Sunday, September 5, 2010

To hamster

P likes to compare me to a hamster. In Dutch “to hamster” is actually a real verb, meaning to gather and collect stuff (see the great ad from a Dutch supermarket about their "hamsterweeks"). Which is exactly what I do. Movie tickets, boarding cards, restaurant receipts, … If they have the slightest whiff of a memory, they’ll end up in one of my drawers.
I’ve improved over the last few years. I really have. I’ve learned to throw stuff away. That is…until I started teaching again. Over the last 18 months, I’ve been gathering everything that seemed only remotely interesting to use in one or the other lesson, I’ve created tons of material myself, and I’ve bought an entire library of course- and exercise books.

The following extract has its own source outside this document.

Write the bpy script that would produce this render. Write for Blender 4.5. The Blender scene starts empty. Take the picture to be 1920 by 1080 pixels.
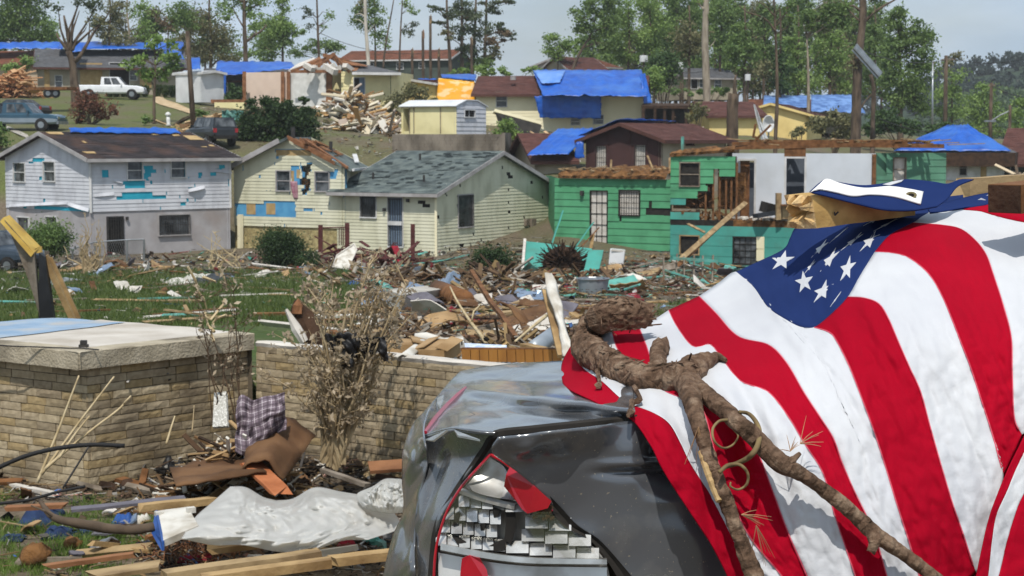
import bpy,math,random
import numpy as np
from math import sin,cos,pi,radians,atan,atan2,sqrt,exp
from mathutils import Vector,Matrix,noise
V=Vector
SC=bpy.context.scene
COL=SC.collection
F,HZ,ZC=3300.0,262.0,5.95
TH=atan((540-HZ)/F)
cT,sT=cos(TH),sin(TH)
cam_d=bpy.data.cameras.new('camera')
cam_d.sensor_width=36.0
cam_d.lens=F/1920*36
cam_d.clip_start=0.1
cam_d.clip_end=4000
cam_d.dof.use_dof=True
cam_d.dof.focus_distance=4.6
cam_d.dof.aperture_fstop=18.0
cam=bpy.data.objects.new('camera',cam_d)
cam.location=(0,0,ZC)
cam.rotation_euler=(pi/2-TH,0,0)
COL.objects.link(cam)
SC.camera=cam
SUN=V((-0.06,-0.50,0.83)).normalized()
sd=bpy.data.lights.new('sun','SUN')
sd.energy=3.9
sd.angle=radians(0.6)
sd.color=(1.0,0.95,0.87)
so=bpy.data.objects.new('sun',sd)
so.rotation_euler=SUN.to_track_quat('Z','Y').to_euler()
so.location=(0,0,60)
COL.objects.link(so)
w=bpy.data.worlds.new('World')
SC.world=w
w.use_nodes=True
nt=w.node_tree
nt.nodes.clear()
N=nt.nodes.new
L=nt.links.new
sky=N('ShaderNodeTexSky')
sky.sky_type='NISHITA'
sky.sun_disc=False
sky.sun_elevation=math.asin(SUN.z)
sky.sun_rotation=atan2(SUN.x,SUN.y)
sky.air_density=1.3
sky.dust_density=2.2
tc=N('ShaderNodeTexCoord')
mp=N('ShaderNodeMapping')
mp.inputs['Scale'].default_value=(1.6,1.6,5.5)
nz=N('ShaderNodeTexNoise')
nz.inputs['Scale'].default_value=2.6
nz.inputs['Detail'].default_value=7
nz.inputs['Roughness'].default_value=0.55
rp=N('ShaderNodeValToRGB')
rp.color_ramp.elements[0].position=0.36
rp.color_ramp.elements[0].color=(0.5,0.5,0.5,1)
rp.color_ramp.elements[1].position=0.66
rp.color_ramp.elements[1].color=(1,1,1,1)
nz2=N('ShaderNodeTexNoise')
nz2.inputs['Scale'].default_value=3.7
nz2.inputs['Detail'].default_value=6
cr=N('ShaderNodeValToRGB')
cr.color_ramp.elements[0].position=0.34
cr.color_ramp.elements[0].color=(0.37,0.475,0.60,1)
cr.color_ramp.elements[1].position=0.68
cr.color_ramp.elements[1].color=(0.58,0.67,0.77,1)
sc_=N('ShaderNodeVectorMath')
sc_.operation='SCALE'
sc_.inputs['Scale'].default_value=12.3
mx=N('ShaderNodeMix')
mx.data_type='RGBA'
bg=N('ShaderNodeBackground')
bg.inputs['Strength'].default_value=0.1
wo=N('ShaderNodeOutputWorld')
L(tc.outputs['Generated'],mp.inputs['Vector'])
L(mp.outputs[0],nz.inputs['Vector'])
L(mp.outputs[0],nz2.inputs['Vector'])
L(nz.outputs['Fac'],rp.inputs['Fac'])
L(nz2.outputs['Fac'],cr.inputs['Fac'])
L(cr.outputs['Color'],sc_.inputs[0])
L(rp.outputs['Color'],mx.inputs['Factor'])
L(sky.outputs['Color'],mx.inputs['A'])
L(sc_.outputs[0],mx.inputs['B'])
L(mx.outputs['Result'],bg.inputs['Color'])
L(bg.outputs[0],wo.inputs['Surface'])
SC.view_settings.view_transform='Standard'
SC.view_settings.look='None'
SC.view_settings.exposure=0.0
SC.view_settings.gamma=1.0
SC.cycles.max_bounces=6
SC.cycles.transparent_max_bounces=6
SC.cycles.use_denoising=True
R=random.Random(7)
RN=np.random.default_rng(11)
def ray(px,py):
 u,v=(px-960)/F,(py-540)/F
 return V((u,cT-v*sT,-sT-v*cT))
def P(px,py,Y):
 d=ray(px,py)
 k=Y/d.y
 return V((d.x*k,Y,ZC+d.z*k))
def plan(px,Y,py=400):
 p=P(px,py,Y)
 return V((p.x,p.y))
def topx(p):
 0
 q=V(p)-V((0,0,ZC))
 dep=q.y*cT-q.z*sT
 up=q.y*sT+q.z*cT
 return 960+F*q.x/dep,540-F*up/dep
def lin(h):
 h=h.lstrip('#')
 o=[]
 for i in(0,2,4):
  c=int(h[i:i+2],16)/255
  o.append(c/12.92 if c<=0.04045 else((c+0.055)/1.055)**2.4)
 return tuple(o)
def interp(tab,x):
 if x<=tab[0][0]:
  return tab[0][1]
 for(a,va),(b,vb)in zip(tab,tab[1:]):
  if x<=b:
   t=(x-a)/(b-a)
   return va+(vb-va)*t
 return tab[-1][1]
def sstep(a,b,x):
 t=min(1,max(0,(x-a)/(b-a)))
 return t*t*(3-2*t)
LINE=[(-14,22.6),(-4.68,16.1),(-3.80,15.5),(-2.52,17.0),(-0.28,15.37),(6,10.9),(14,9.5),(40,9)]
PROF=[(150,[(14,3.75),(22,3.4),(45,1.9),(70,.5),(84,0),(95,.3),(104,4.2),(112,6.2),(123,7.1),(157,10.3),(175,10.9),(230,11.5),(330,13),(700,10)]),(620,[(14,3.75),(22,3.4),(45,1.9),(70,.5),(84,-.1),(97,.2),(109,5.5),(116,6.4),(150,8.1),(175,9.4),(230,11.5),(330,13),(700,10)]),(1080,[(14,3.75),(22,3.4),(45,1.9),(70,.5),(84,0),(97,1.5),(106,3.9),(120,5.2),(150,6.6),(175,8.6),(230,10.5),(330,12),(700,10)]),(1400,[(14,3.75),(22,3.4),(45,1.9),(70,.1),(82,-.5),(100,1),(120,4),(150,6.2),(190,8),(230,9),(330,11),(700,10)]),(1750,[(14,3.75),(22,3.4),(45,1.9),(70,.2),(82,-.3),(100,1),(122,3),(150,4.5),(200,5.5),(300,6),(450,6),(700,8)]),]
def gz(x,y):
 if y<30:
  ll=interp(LINE,x)+0.42
  if y<ll:
   q=y-0.35*max(0,x)
   z=2.80+0.006*(y-13)+1.45*(1-sstep(5.6,10.6,q))
   return z+0.05*noise.noise(V((x*.9,y*.9,3)))
 a=960+F*x/max(y,8)
 pr=PROF
 if a<=pr[0][0]:
  z=interp(pr[0][1],y)
 elif a>=pr[-1][0]:
  z=interp(pr[-1][1],y)
 else:
  for(pa,ta),(pb,tb)in zip(pr,pr[1:]):
   if a<=pb:
    t=(a-pa)/(pb-pa)
    z=interp(ta,y)*(1-t)+interp(tb,y)*t
    break
 am=min(1,y/60)*.22
 return z+am*noise.noise(V((x*.12,y*.12,9)))+.05*noise.noise(V((x*.7,y*.7,1)))
def G(px,py,ymin=9.0,ymax=400):
 0
 d=ray(px,py)
 Y=ymin
 st=.2
 while Y<ymax:
  k=Y/d.y
  if ZC+d.z*k<gz(d.x*k,Y):
   lo,hi=Y-st,Y
   for _ in range(10):
    m=(lo+hi)/2
    k=m/d.y
    if ZC+d.z*k<gz(d.x*k,m):
     hi=m
    else:
     lo=m
   k=hi/d.y
   return V((d.x*k,hi,gz(d.x*k,hi)))
  st=.2 if Y<30 else .6
  Y+=st
 k=ymax/d.y
 return V((d.x*k,ymax,ZC+d.z*k))
MATS={}
def bsdf(name):
 m=bpy.data.materials.new(name)
 m.use_nodes=True
 n=m.node_tree
 return m,n,n.nodes['Principled BSDF']
def M(name,c1,c2=None,sc=2.5,rough=.85,bump=.0,bsc=30,spec=.25,metal=0,dirt=None,dsc=.6,damt=.5,stretch=(1,1,1),attr=False,trans=0,lo=.35,hi=.65,coat=0,dlo=.48,dhi=.68,bdist=.02):
 if name in MATS:
  return MATS[name]
 if isinstance(c1,str):
  c1=lin(c1)
 if isinstance(c2,str):
  c2=lin(c2)
 if isinstance(dirt,str):
  dirt=lin(dirt)
 m,n,b=bsdf(name)
 nn,ll=n.nodes.new,n.links.new
 b.inputs['Roughness'].default_value=rough
 b.inputs['Specular IOR Level'].default_value=spec
 b.inputs['Metallic'].default_value=metal
 b.inputs['Coat Weight'].default_value=coat
 co=nn('ShaderNodeTexCoord')
 mapn=nn('ShaderNodeMapping')
 mapn.inputs['Scale'].default_value=stretch
 ll(co.outputs['Object'],mapn.inputs['Vector'])
 def mixc(fac,A,B):
  x=nn('ShaderNodeMix')
  x.data_type='RGBA'
  ll(fac,x.inputs['Factor'])
  for k,q in(('A',A),('B',B)):
   if isinstance(q,tuple):
    x.inputs[k].default_value=(*q,1)
   else:
    ll(q,x.inputs[k])
  return x.outputs['Result']
 def nois(scale,lo,hi,det=6,vec=mapn):
  z=nn('ShaderNodeTexNoise')
  z.inputs['Scale'].default_value=scale
  z.inputs['Detail'].default_value=det
  ll(vec.outputs[0],z.inputs['Vector'])
  r=nn('ShaderNodeMapRange')
  r.inputs['From Min'].default_value=lo
  r.inputs['From Max'].default_value=hi
  ll(z.outputs['Fac'],r.inputs['Value'])
  return r.outputs['Result']
 colr=tuple(c1)
 if attr:
  at=nn('ShaderNodeAttribute')
  at.attribute_name='Col'
  colr=at.outputs['Color']
  if c2 is not None:
   mm=nn('ShaderNodeMix')
   mm.data_type='RGBA'
   mm.blend_type='MULTIPLY'
   mm.inputs['Factor'].default_value=1
   ll(colr,mm.inputs['A'])
   ll(mixc(nois(sc,lo,hi),tuple(c1),tuple(c2)),mm.inputs['B'])
   colr=mm.outputs['Result']
 elif c2 is not None:
  colr=mixc(nois(sc,lo,hi),colr,tuple(c2))
 if dirt is not None:
  f=nois(dsc,dlo,dhi,8)
  mu=nn('ShaderNodeMath')
  mu.operation='MULTIPLY'
  mu.inputs[1].default_value=damt
  ll(f,mu.inputs[0])
  colr=mixc(mu.outputs[0],colr,tuple(dirt))
 if isinstance(colr,tuple):
  b.inputs['Base Color'].default_value=(*colr,1)
 else:
  ll(colr,b.inputs['Base Color'])
 if bump:
  z=nn('ShaderNodeTexNoise')
  z.inputs['Scale'].default_value=bsc
  z.inputs['Detail'].default_value=5
  ll(mapn.outputs[0],z.inputs['Vector'])
  bp=nn('ShaderNodeBump')
  bp.inputs['Strength'].default_value=bump
  bp.inputs['Distance'].default_value=bdist
  ll(z.outputs['Fac'],bp.inputs['Height'])
  ll(bp.outputs['Normal'],b.inputs['Normal'])
 if trans:
  tr=nn('ShaderNodeBsdfTranslucent')
  if isinstance(colr,tuple):
   tr.inputs['Color'].default_value=(*colr,1)
  else:
   ll(colr,tr.inputs['Color'])
  ms=nn('ShaderNodeMixShader')
  ms.inputs[0].default_value=trans
  ll(b.outputs[0],ms.inputs[1])
  ll(tr.outputs[0],ms.inputs[2])
  ll(ms.outputs[0],n.nodes['Material Output'].inputs['Surface'])
 MATS[name]=m
 return m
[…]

Yesterday morning, I decided this can’t go on. I started throwing out all the old, and by now irrelevant, newspaper articles (regardless of the time I’ve spent making vocabulary exercises about them), I got rid of stuff I’ve kept for months, thinking “it might be useful someday”, and I tried to get some order in the chaos. When I was finally done, after several hours, I looked at my closet. All the loose papers had gone. Everything was neatly piled or put into maps. But, I still didn’t have a clear overview ( I still haven’t found a perfect system to classify all the material (levels? subjects? competences?). And there’s simply still too much stuff.

So, the next step is to go through the entire closet once again, folder by folder, and make yet another selection. This hamster is going to get organized, even if it takes days!
(of course, I could have done this over the summer holidays, and not one day before my new school year starts…, in a panic-induced, last-minute attempt to get prepared…)

1 comment:

S (spacetiger) said...

Funny, in English we have "squirrel away" which as far as I can tell mirrors "to hamster" - I guess I never thought of hamsters doing that sort of thing. But then again I rarely saw a squirrel in Belgium, even in the countryside!

Language is always fascinating :). I say if you have room for stuff it's ok to hoard. I too keep far too many journals and papers and notebooks and notes from classes or just anything. My room in my parents house flooded on a regular basis for a couple of years and destroyed a lot of magazines and I STILL couldn't throw them out, despite the mold that was growing from them. Eventually I think we pitched them for health and safety purposes... heh.